Lord Parkinson told the Neill inquiry into political funding that the shadow cabinet could not manage on the pounds 1.1m state funding it received.

The situation was so dire that when the Ministry of Defence flew Sir George Young to Bosnia but told him to pay his own return fare, Conservative Central Office was not sure how to fund the trip, he said.

"We were very worried he might not be able to get back again," he joked.

Lord Parkinson confirmed that the Conservative Party had raised so much money in the run-up to the last election that it had been able to pay off a pounds 19m overdraft and still spend pounds 20m on its campaign.

There was a "huge blitz" of "one-off" donations from people who felt it sufficiently important that the party should survive.

"We had a record level of expenditure and our worst-ever result.

"It shows that if the tide is running against you, no matter how much money you spend, you don't stem it. Therefore, in future the Conservative Party will be very much more careful about how it uses its resources," he said.

An atmosphere of greater openness about political donations would curtail gifts in future, he added.

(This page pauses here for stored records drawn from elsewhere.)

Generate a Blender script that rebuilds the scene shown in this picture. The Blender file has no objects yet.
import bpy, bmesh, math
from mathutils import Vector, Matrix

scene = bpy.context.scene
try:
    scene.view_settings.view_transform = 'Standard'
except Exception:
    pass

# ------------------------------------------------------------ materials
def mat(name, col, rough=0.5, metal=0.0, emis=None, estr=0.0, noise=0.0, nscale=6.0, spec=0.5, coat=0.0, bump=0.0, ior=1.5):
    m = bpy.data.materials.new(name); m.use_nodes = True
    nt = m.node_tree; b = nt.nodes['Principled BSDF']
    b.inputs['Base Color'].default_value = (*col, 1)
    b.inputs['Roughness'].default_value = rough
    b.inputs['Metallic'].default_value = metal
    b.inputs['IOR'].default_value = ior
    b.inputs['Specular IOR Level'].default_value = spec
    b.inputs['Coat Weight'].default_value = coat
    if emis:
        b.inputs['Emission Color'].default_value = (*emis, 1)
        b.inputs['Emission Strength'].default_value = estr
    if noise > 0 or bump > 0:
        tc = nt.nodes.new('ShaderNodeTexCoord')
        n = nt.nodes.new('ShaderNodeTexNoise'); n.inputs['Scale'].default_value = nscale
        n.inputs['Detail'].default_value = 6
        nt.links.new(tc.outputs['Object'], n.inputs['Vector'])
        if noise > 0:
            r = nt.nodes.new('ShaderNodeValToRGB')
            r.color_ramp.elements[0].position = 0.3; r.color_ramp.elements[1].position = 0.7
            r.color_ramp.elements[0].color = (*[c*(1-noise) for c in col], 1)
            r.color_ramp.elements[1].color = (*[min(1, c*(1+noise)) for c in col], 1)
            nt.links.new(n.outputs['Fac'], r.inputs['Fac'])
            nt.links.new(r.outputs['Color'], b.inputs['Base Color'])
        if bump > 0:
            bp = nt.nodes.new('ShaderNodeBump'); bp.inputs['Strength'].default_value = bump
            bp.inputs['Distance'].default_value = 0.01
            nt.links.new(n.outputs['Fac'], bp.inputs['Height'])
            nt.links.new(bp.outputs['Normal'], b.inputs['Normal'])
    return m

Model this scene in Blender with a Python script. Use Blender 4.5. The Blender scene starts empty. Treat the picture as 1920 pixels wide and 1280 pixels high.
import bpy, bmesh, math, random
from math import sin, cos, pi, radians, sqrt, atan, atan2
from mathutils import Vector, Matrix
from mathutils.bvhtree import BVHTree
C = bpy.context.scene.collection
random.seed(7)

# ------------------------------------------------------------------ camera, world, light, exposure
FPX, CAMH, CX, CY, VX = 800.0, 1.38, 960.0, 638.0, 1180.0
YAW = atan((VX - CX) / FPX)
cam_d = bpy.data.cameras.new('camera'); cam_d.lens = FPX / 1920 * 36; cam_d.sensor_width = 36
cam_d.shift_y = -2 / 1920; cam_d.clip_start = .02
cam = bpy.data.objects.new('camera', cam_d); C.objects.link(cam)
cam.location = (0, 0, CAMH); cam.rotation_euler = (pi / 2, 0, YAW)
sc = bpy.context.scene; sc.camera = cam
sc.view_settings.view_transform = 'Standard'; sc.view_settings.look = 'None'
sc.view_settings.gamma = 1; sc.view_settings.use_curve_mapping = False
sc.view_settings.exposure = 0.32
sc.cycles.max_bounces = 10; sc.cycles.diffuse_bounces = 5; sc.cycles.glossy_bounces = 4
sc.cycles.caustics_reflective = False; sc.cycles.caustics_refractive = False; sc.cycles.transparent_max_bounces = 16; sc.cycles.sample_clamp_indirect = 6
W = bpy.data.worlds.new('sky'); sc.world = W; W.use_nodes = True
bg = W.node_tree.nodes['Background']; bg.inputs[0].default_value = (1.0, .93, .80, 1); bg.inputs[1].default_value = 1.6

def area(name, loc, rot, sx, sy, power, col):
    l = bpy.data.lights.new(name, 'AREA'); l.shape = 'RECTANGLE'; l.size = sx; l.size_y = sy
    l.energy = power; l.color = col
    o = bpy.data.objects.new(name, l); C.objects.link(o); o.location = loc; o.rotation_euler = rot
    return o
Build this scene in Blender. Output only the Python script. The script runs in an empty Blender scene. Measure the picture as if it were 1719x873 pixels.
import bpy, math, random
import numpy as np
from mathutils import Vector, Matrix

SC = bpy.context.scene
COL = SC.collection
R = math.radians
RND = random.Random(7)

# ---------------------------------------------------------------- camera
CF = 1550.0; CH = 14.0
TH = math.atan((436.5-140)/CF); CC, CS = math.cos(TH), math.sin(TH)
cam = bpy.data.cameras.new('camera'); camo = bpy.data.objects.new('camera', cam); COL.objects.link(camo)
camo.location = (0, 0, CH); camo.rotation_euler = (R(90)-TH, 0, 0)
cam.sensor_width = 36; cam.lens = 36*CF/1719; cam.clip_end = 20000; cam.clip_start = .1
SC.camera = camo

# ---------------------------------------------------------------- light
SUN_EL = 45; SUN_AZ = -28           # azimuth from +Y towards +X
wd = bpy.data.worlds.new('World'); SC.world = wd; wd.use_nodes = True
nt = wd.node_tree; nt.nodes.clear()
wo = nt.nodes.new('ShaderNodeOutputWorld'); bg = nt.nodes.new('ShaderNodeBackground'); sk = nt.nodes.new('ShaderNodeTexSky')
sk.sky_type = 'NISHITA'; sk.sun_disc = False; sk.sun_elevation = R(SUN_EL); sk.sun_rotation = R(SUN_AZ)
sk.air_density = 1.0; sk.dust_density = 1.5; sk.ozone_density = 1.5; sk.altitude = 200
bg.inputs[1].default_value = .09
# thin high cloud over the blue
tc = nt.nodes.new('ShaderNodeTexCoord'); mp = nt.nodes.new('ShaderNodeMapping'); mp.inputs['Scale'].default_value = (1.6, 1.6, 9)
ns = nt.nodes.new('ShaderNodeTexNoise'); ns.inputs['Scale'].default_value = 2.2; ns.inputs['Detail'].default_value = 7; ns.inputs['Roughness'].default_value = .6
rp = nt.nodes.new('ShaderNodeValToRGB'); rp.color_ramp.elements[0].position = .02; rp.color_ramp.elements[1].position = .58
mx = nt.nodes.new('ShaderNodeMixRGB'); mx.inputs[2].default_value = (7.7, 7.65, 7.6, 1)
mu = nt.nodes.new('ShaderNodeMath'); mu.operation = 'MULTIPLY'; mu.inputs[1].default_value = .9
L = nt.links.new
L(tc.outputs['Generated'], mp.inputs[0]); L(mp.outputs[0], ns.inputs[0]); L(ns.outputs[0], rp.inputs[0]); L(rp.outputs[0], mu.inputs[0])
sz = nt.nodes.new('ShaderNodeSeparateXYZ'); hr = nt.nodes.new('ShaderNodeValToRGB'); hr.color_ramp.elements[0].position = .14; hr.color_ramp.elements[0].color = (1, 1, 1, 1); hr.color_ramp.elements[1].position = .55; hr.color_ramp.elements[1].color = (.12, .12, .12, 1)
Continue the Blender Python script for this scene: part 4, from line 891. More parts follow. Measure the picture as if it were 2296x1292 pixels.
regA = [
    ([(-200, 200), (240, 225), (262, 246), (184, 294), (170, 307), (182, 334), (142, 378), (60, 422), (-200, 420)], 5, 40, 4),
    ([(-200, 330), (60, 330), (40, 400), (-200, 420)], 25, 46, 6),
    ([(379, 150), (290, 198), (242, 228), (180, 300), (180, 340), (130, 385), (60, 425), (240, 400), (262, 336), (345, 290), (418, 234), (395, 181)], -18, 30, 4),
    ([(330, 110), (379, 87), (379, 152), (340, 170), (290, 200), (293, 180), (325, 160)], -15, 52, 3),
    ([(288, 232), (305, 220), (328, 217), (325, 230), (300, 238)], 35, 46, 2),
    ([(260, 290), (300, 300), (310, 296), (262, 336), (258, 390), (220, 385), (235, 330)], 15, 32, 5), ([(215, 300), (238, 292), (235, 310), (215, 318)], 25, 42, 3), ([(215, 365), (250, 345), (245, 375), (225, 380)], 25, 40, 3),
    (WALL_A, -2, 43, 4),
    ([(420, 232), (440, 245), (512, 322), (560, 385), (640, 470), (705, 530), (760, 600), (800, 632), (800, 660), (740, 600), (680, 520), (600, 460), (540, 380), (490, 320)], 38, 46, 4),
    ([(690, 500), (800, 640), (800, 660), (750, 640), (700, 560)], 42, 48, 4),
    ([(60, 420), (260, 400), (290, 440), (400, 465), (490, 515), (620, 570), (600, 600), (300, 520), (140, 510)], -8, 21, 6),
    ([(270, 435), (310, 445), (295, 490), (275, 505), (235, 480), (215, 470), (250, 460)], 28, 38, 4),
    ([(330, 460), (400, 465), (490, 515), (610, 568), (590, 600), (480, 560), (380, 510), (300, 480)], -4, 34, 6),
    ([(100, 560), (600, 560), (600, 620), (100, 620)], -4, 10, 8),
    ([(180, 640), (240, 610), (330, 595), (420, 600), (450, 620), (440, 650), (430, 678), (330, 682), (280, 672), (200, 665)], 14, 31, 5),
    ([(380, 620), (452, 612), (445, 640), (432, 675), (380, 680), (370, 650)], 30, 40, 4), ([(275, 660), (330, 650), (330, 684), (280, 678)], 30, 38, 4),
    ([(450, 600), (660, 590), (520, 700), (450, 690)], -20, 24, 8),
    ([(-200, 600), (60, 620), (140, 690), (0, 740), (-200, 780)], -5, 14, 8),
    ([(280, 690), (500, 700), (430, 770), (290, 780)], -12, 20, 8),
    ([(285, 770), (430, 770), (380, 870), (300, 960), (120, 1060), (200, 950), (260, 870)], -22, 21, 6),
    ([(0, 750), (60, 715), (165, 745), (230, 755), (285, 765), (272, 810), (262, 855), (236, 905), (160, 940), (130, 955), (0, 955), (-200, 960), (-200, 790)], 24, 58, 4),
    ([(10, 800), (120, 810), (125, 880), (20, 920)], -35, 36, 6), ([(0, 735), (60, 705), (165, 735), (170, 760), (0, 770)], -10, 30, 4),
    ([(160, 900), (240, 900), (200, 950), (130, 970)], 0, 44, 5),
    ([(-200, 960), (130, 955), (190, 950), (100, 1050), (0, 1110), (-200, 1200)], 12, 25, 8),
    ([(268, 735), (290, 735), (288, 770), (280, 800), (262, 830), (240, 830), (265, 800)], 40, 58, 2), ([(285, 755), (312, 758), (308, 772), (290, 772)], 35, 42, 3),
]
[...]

One donor, who had given six-figure sums in the past, had given pounds 4,500 this year after the party promised to disclose donations over pounds 5,000.

While the Government could spend pounds 2.6m on special advisers alone, the increasing demands on opposition parties meant the Conservatives' pounds 1.1m "short money" was not enough, Lord Parkinson said.

Mr Hague's office was funded largely by the state handout, but occasionally received gifts for particular projects, he said.

Sir George, the former shadow secretary of state for defence, who became shadow leader of the house last week, said in written evidence that the Ministry of Defence had been "as helpful as could be" over his trip to Bosnia.

"But it could not fly me back, and that had to come from other funds," he wrote.

The Conservative Research Department had been able to allocate support to the defence team of only "one-third of a person" despite a near-war with Iraq and the ongoing strategic defence review.